2. Move to a policy framework that ensures emission reductions across the food chain as an all-actor task, including by implementing supporting policies including through:
- Revising the Public Procurement directive,
- Addressing and reducing food waste,
- Developing an EU Action Plan for Plant-based Foods.
3. With industrial livestock production being the main cause of EU agriculture emissions, a strategy is needed for the just transition to a more resilient and sustainable EU livestock sector through a territorial approach (incl. quantitative, differentiated reductions of livestock in the context of wider sustainability considerations leading to an overall reduction of livestock numbers);
4. Reform the Common Agricultural Policy (CAP) to support the just transition to sustainable food systems including through:
- A dedicated funding mechanism should support the agri-food just transition;
- Phasing out harmful subsidies, including those that encourage the production and consumption of animal products and area-based direct payments, which are linked to the size of the farm rather than the sustainability of practices;
- Reform income support to be more targeted to those farmers and communities most in need;
- Incentivising sustainable practices and supporting the transition to agroecology.
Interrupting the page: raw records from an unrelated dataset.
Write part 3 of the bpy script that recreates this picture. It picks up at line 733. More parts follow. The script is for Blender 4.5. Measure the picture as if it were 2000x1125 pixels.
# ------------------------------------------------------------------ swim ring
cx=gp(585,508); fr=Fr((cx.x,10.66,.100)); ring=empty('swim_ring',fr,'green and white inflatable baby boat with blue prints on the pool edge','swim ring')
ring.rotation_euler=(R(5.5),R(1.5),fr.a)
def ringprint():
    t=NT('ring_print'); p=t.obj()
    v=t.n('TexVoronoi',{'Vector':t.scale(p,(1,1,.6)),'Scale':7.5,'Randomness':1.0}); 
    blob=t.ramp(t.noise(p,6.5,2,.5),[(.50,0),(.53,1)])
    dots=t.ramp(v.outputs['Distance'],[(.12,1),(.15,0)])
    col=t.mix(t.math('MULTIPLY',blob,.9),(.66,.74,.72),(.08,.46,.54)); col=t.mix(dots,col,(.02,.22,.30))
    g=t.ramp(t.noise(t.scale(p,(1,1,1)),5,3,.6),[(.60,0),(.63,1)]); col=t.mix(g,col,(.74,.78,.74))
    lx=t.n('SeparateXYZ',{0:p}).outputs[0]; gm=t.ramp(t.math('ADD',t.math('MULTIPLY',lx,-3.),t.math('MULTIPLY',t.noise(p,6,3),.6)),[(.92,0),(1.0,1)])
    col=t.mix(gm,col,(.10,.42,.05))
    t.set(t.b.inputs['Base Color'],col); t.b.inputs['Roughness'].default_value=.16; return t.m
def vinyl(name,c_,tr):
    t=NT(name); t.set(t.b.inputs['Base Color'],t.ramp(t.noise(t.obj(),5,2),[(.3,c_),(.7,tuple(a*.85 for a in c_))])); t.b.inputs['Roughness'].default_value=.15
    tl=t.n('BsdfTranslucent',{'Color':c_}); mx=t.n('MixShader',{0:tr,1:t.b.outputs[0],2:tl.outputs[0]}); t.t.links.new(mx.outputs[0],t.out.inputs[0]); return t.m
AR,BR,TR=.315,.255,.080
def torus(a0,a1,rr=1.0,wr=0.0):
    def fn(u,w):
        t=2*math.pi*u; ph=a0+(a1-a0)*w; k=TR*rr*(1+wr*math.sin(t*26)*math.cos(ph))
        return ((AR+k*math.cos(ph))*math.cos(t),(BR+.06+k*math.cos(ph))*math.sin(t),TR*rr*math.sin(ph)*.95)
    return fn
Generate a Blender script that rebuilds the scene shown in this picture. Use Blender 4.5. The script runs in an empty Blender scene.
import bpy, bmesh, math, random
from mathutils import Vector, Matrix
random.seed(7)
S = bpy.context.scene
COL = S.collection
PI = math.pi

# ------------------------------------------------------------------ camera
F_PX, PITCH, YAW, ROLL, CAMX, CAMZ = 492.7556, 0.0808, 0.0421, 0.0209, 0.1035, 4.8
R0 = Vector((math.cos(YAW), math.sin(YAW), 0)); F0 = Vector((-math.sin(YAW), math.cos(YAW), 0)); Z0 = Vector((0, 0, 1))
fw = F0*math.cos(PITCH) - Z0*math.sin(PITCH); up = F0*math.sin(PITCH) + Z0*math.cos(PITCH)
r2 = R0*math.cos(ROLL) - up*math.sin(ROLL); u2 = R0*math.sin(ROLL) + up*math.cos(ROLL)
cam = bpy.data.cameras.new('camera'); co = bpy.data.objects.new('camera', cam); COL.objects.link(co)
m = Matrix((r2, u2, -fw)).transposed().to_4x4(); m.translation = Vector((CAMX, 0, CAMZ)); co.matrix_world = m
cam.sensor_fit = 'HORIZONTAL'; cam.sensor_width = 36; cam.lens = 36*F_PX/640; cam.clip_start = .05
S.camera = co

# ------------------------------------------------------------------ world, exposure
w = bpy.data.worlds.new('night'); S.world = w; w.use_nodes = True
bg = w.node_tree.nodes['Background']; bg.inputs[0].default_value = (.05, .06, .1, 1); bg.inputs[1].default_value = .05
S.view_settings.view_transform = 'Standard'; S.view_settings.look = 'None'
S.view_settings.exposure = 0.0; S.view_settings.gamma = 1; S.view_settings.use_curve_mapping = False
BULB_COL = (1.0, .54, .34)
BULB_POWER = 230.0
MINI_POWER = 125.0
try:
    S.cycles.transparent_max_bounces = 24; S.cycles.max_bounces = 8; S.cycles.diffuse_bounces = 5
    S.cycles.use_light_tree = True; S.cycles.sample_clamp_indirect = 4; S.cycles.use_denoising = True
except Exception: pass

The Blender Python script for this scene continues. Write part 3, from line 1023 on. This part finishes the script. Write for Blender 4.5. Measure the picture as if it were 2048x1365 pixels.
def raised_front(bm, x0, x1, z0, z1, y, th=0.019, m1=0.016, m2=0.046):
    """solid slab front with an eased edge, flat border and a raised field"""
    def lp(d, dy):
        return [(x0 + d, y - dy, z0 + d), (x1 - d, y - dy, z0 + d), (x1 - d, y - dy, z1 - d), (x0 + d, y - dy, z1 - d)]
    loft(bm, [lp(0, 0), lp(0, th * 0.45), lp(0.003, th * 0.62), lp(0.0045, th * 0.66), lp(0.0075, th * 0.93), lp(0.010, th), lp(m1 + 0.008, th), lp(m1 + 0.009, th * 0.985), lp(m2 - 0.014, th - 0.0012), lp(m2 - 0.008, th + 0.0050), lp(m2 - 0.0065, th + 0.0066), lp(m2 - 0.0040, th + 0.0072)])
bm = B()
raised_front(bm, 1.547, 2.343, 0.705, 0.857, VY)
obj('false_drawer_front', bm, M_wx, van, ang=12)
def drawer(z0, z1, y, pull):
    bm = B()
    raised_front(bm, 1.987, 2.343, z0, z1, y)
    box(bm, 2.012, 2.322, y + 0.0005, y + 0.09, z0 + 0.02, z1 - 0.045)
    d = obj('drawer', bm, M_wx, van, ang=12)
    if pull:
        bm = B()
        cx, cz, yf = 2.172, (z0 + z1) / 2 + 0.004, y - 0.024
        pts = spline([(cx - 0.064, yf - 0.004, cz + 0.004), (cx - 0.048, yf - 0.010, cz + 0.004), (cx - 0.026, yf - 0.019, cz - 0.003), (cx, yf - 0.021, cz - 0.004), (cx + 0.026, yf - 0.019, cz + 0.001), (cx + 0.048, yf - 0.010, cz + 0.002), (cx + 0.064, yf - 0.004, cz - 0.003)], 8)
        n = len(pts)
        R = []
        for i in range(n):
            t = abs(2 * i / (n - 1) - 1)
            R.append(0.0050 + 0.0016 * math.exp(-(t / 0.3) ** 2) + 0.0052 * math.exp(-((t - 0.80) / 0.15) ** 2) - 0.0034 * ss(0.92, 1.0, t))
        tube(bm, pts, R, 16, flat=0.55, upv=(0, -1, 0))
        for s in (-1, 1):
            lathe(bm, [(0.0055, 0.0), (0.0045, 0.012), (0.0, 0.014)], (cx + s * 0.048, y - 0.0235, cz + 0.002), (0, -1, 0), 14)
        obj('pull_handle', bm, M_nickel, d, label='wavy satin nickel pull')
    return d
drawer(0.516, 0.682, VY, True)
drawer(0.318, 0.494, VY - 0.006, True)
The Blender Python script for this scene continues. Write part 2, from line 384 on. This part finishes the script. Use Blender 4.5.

5. Ensure fair prices for farmers and consumers in a socially-just way by addressing unfair trading practices and making the sustainable, less emission-intense choice the easy one for consumers, like encouraging Member States to differentiate VAT (e.g. plant-based, organic, locally sourced products at 0% VAT; unhealthy, less sustainable food at highest VAT).
6. We support the application of the polluter pays principle in the agriculture sector in the EU. Therefore, options for socially-just carbon pricing should also be considered within a wider policy-mix, while practices that have a positive impact on climate and the environment are rewarded.
7. Ensure consistency between trade policy and sustainability requirements: Achieving this will require the EU to rethink its approach to market access for exports and imports, considering the positive and negative externalities of agri-food trade on environmental sustainability, the competitiveness of EU producers, animal welfare, labour standards, and consumer factors such as price and choice.
Overall, the Vision for Agriculture and Food released on 19 February falls short of these key asks. Positively, its narrative aims to better bring together food production and climate aspects and provides a number of entry points to advance in the direction of CAN Europe’s asks. However, in several ways it stays either very vague or projects key political steps to be outlined in forthcoming strategies and legislative initiatives. It aims to shift agriculture policy even more from conditions to incentives, but without any clarity on whether incentives will be made available at a scale and in a way that they are consistent with critical sustainability and climate objectives. This makes it very difficult to judge how ambitious and comprehensive some of the indicated shifts may become. Overall, it does not sufficiently reflect a transformation away from business-as-usual compatible with the challenges and threats that the climate crisis imposes on the sector. Thus, changes are needed to move towards a comprehensive just agroecological food system transition while constructively contributing to achieving ambitious climate targets and biodiversity goals in a manner that is fair to farmers, rural communities, consumers and the public at large.